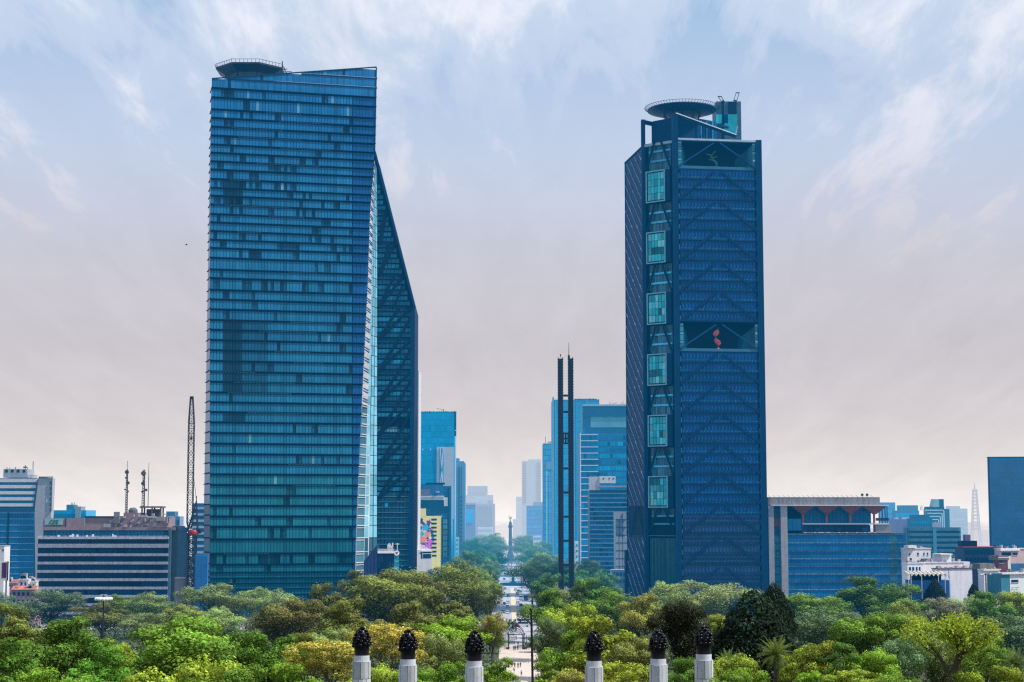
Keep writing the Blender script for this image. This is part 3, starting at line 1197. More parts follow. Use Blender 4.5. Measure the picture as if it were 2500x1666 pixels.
    zc = at(1780, 248, 826).z
    mb.box(x0, x1, 826, 842, roof - .5, zc, 1.0)
    lc = part(mb, 'lift_core', mat('slate_blue_cladding', (.045, .13, .21), .6, nscale=.4, namt=.25), root)
    mb = MB()
    mb.box(u(1778, 826), u(1799, 826), 825.7, 826, at(1780, 278, 826).z, zc - .2, 1)
    mb.box(u(1763, 826), u(1768, 826), 825.4, 826, roof, zc + .4, .8)
    subpart(mb, 'dark_cladding', BAND_DARK, lc, root)
    mb = MB()
    mb.box(x0, u(1778, 826), 825.8, 826, at(1780, 302, 826).z, at(1780, 280, 826).z, 1.4)
    mb.box(u(1768, 826), u(1800, 826), 825.8, 826, at(1780, 325, 826).z, at(1780, 278, 826).z - .3, .8)
    subpart(mb, 'core_glazing', GLASS_CYAN, lc, root)
    # frame on the left column
    mb = MB()
    pA = Vector((c1[0], c1[1], zt1 - 1))
    mb.bar(pA, (u(1602, 818), 818, at(1602, 305, 818).z), 1.5, 1.8)
    mb.bar((u(1594, 816), 816, roof - 1), (u(1594, 816), 816, at(1602, 304, 816).z), 1.2, 1.4)
    part(mb, 'roof_frame', STEEL_BLUE, root)
    # raking beam from the middle column down to the right
    mb = MB()
    a, b = at(1650, 281, 798), at(1797, 334, 806)
    mb.bar(a, b, 1.0, 1.3, .6)
    a2, b2 = at(1700, 292, 808), at(1778, 312, 816)
    mb.bar(a2, b2, .8, 1.0, .8)
    rb = part(mb, 'raking_beam', STEEL_BLUE, root)
    mb = MB()
    mb.bar(a + Vector((0, -.3, .8)), b + Vector((0, -.3, .8)), .9, .45, 1)  # pale strip along the beam paints in its highlight
    subpart(mb, 'beam_highlight', mat('highlight_paint', (.62, .74, .84), .5), rb, root)
    mb = MB()
    mb.bar((u(1795, 806), 806, at(1795, 333, 806).z), (u(1801, 806), 806, at(1801, 308, 806).z), .4, .4, 1)
    part(mb, 'roof_strut', STEEL_LIGHT, root)
    for q in (1700, 1736):
        mb = MB()
        mb.bar((u(q, 806), 806, roof), (u(q, 806), 806, at(q, 300, 806).z), .8, .8, 1)
        part(mb, 'roof_post', STEEL_BLUE, root)
    # helipad disc
    hc = at(1665, 270, 815)
    rad = 86 * 815 / FPX
    mb = MB()
    mb.lathe([(0.01, -2.2), (rad * .45, -2.0), (rad * .82, -1.2), (rad, -.25), (rad, .25), (rad * .99, .3), (0.01, .3)], (hc.x, hc.y, hc.z), 64, 1.0)
    hp = part(mb, 'helipad', mat('deck_underside', (.010, .045, .12), .5, nscale=.3, namt=.2), root)
    mb = MB()
    for k in range(72):
        a = 2 * PI * k / 72
        c, s = math.cos(a), math.sin(a)
        p = Vector((hc.x + rad * c, hc.y + rad * s, hc.z + .2))
        q = Vector((hc.x + (rad + 1.3) * c, hc.y + (rad + 1.3) * s, hc.z + 1.2))
        mb.bar(p, q, .16)
        a2 = 2 * PI * (k + 1) / 72
        mb.bar(q, (hc.x + (rad + 1.3) * math.cos(a2), hc.y + (rad + 1.3) * math.sin(a2), hc.z + 1.2), .16)
    subpart(mb, 'safety_net', STEEL_DARK, hp, root)
    mb = MB()
    for k in range(10):
        a = 2 * PI * k / 10 + .2
        x, y = hc.x + rad * .55 * math.cos(a), hc.y + rad * .55 * math.sin(a)
        x2, y2 = hc.x + rad * .42 * math.cos(a + .2), hc.y + rad * .42 * math.sin(a + .2)
        mb.bar((x, y, hc.z - 1.8), (x2, y2, zb1 - .5), .5)
    subpart(mb, 'supports', STEEL_DARK, hp, root)
    # two window-cleaning cranes on the core
    for (ua, va, ub, vb) in ((1766, 250, 1757, 236), (1795, 246, 1801, 227)):
        mb = MB()
        A, B = at(ua, va, 828), at(ub, vb, 828)
        side = Vector((.75, 0, 0))
        mb.bar(A - side, B - side, .28)
        mb.bar(A + side, B + side, .28)
        mb.bar(B - side * 1.3, B + side * 1.3, .4)
        mb.bar(A - side * 1.3, A + side * 1.3, .5)
        mb.bar(A, A - Vector((0, 0, 2)), .7)
        part(mb, 'cleaning_crane', BLACK, root)
    return rp, roof, sa, sb


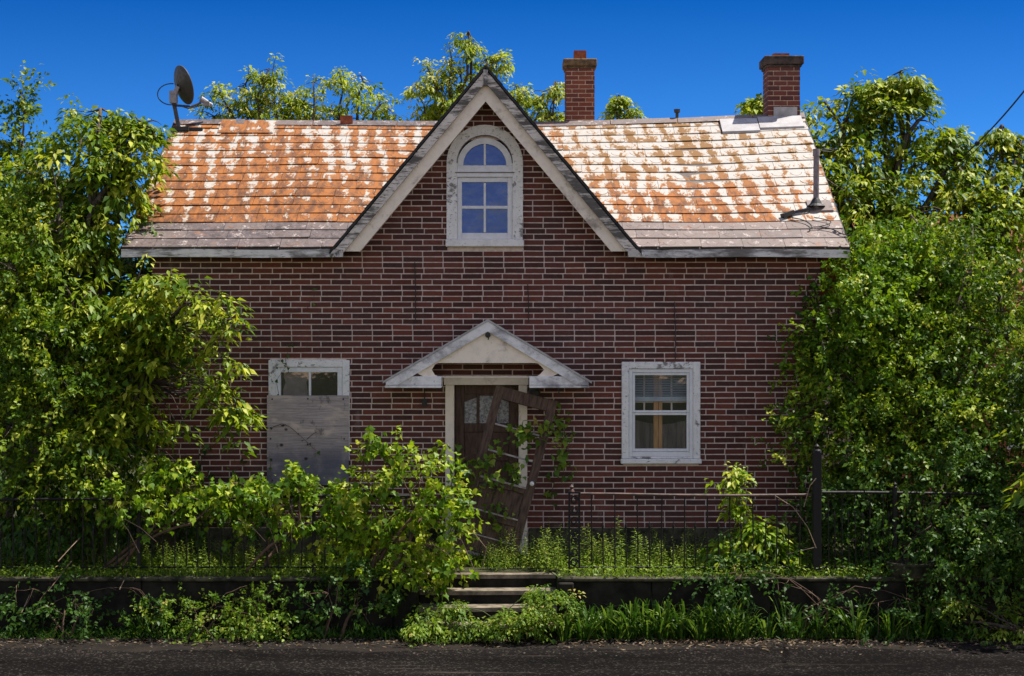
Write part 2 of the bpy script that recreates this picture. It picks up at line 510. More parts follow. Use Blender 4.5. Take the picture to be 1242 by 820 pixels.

******************************

Repeat the material exactly as it reads, without any of its pictures.

→ The solution:
Keep writing the Blender script for this image. This is part 3, starting at line 1197. More parts follow. Use Blender 4.5. Measure the picture as if it were 2500x1666 pixels.
    zc = at(1780, 248, 826).z
    mb.box(x0, x1, 826, 842, roof - .5, zc, 1.0)
    lc = part(mb, 'lift_core', mat('slate_blue_cladding', (.045, .13, .21), .6, nscale=.4, namt=.25), root)
    mb = MB()
    mb.box(u(1778, 826), u(1799, 826), 825.7, 826, at(1780, 278, 826).z, zc - .2, 1)
    mb.box(u(1763, 826), u(1768, 826), 825.4, 826, roof, zc + .4, .8)
    subpart(mb, 'dark_cladding', BAND_DARK, lc, root)
    mb = MB()
    mb.box(x0, u(1778, 826), 825.8, 826, at(1780, 302, 826).z, at(1780, 280, 826).z, 1.4)
    mb.box(u(1768, 826), u(1800, 826), 825.8, 826, at(1780, 325, 826).z, at(1780, 278, 826).z - .3, .8)
    subpart(mb, 'core_glazing', GLASS_CYAN, lc, root)
    # frame on the left column
    mb = MB()
    pA = Vector((c1[0], c1[1], zt1 - 1))
    mb.bar(pA, (u(1602, 818), 818, at(1602, 305, 818).z), 1.5, 1.8)
    mb.bar((u(1594, 816), 816, roof - 1), (u(1594, 816), 816, at(1602, 304, 816).z), 1.2, 1.4)
    part(mb, 'roof_frame', STEEL_BLUE, root)
    # raking beam from the middle column down to the right
    mb = MB()
    a, b = at(1650, 281, 798), at(1797, 334, 806)
    mb.bar(a, b, 1.0, 1.3, .6)
    a2, b2 = at(1700, 292, 808), at(1778, 312, 816)
    mb.bar(a2, b2, .8, 1.0, .8)
    rb = part(mb, 'raking_beam', STEEL_BLUE, root)
    mb = MB()
    mb.bar(a + Vector((0, -.3, .8)), b + Vector((0, -.3, .8)), .9, .45, 1)  # pale strip along the beam paints in its highlight
    subpart(mb, 'beam_highlight', mat('highlight_paint', (.62, .74, .84), .5), rb, root)
    mb = MB()
    mb.bar((u(1795, 806), 806, at(1795, 333, 806).z), (u(1801, 806), 806, at(1801, 308, 806).z), .4, .4, 1)
    part(mb, 'roof_strut', STEEL_LIGHT, root)
    for q in (1700, 1736):
        mb = MB()
        mb.bar((u(q, 806), 806, roof), (u(q, 806), 806, at(q, 300, 806).z), .8, .8, 1)
        part(mb, 'roof_post', STEEL_BLUE, root)
    # helipad disc
    hc = at(1665, 270, 815)
    rad = 86 * 815 / FPX
    mb = MB()
    mb.lathe([(0.01, -2.2), (rad * .45, -2.0), (rad * .82, -1.2), (rad, -.25), (rad, .25), (rad * .99, .3), (0.01, .3)], (hc.x, hc.y, hc.z), 64, 1.0)
    hp = part(mb, 'helipad', mat('deck_underside', (.010, .045, .12), .5, nscale=.3, namt=.2), root)
    mb = MB()
    for k in range(72):
        a = 2 * PI * k / 72
        c, s = math.cos(a), math.sin(a)
        p = Vector((hc.x + rad * c, hc.y + rad * s, hc.z + .2))
        q = Vector((hc.x + (rad + 1.3) * c, hc.y + (rad + 1.3) * s, hc.z + 1.2))
        mb.bar(p, q, .16)
        a2 = 2 * PI * (k + 1) / 72
        mb.bar(q, (hc.x + (rad + 1.3) * math.cos(a2), hc.y + (rad + 1.3) * math.sin(a2), hc.z + 1.2), .16)
    subpart(mb, 'safety_net', STEEL_DARK, hp, root)
    mb = MB()
    for k in range(10):
        a = 2 * PI * k / 10 + .2
        x, y = hc.x + rad * .55 * math.cos(a), hc.y + rad * .55 * math.sin(a)
        x2, y2 = hc.x + rad * .42 * math.cos(a + .2), hc.y + rad * .42 * math.sin(a + .2)
        mb.bar((x, y, hc.z - 1.8), (x2, y2, zb1 - .5), .5)
    subpart(mb, 'supports', STEEL_DARK, hp, root)
    # two window-cleaning cranes on the core
    for (ua, va, ub, vb) in ((1766, 250, 1757, 236), (1795, 246, 1801, 227)):
        mb = MB()
        A, B = at(ua, va, 828), at(ub, vb, 828)
        side = Vector((.75, 0, 0))
        mb.bar(A - side, B - side, .28)
        mb.bar(A + side, B + side, .28)
        mb.bar(B - side * 1.3, B + side * 1.3, .4)
        mb.bar(A - side * 1.3, A + side * 1.3, .5)
        mb.bar(A, A - Vector((0, 0, 2)), .7)
        part(mb, 'cleaning_crane', BLACK, root)
    return rp, roof, sa, sb


Write part 2 of the bpy script that recreates this picture. It picks up at line 510. More parts follow. Use Blender 4.5. Take the picture to be 1242 by 820 pixels.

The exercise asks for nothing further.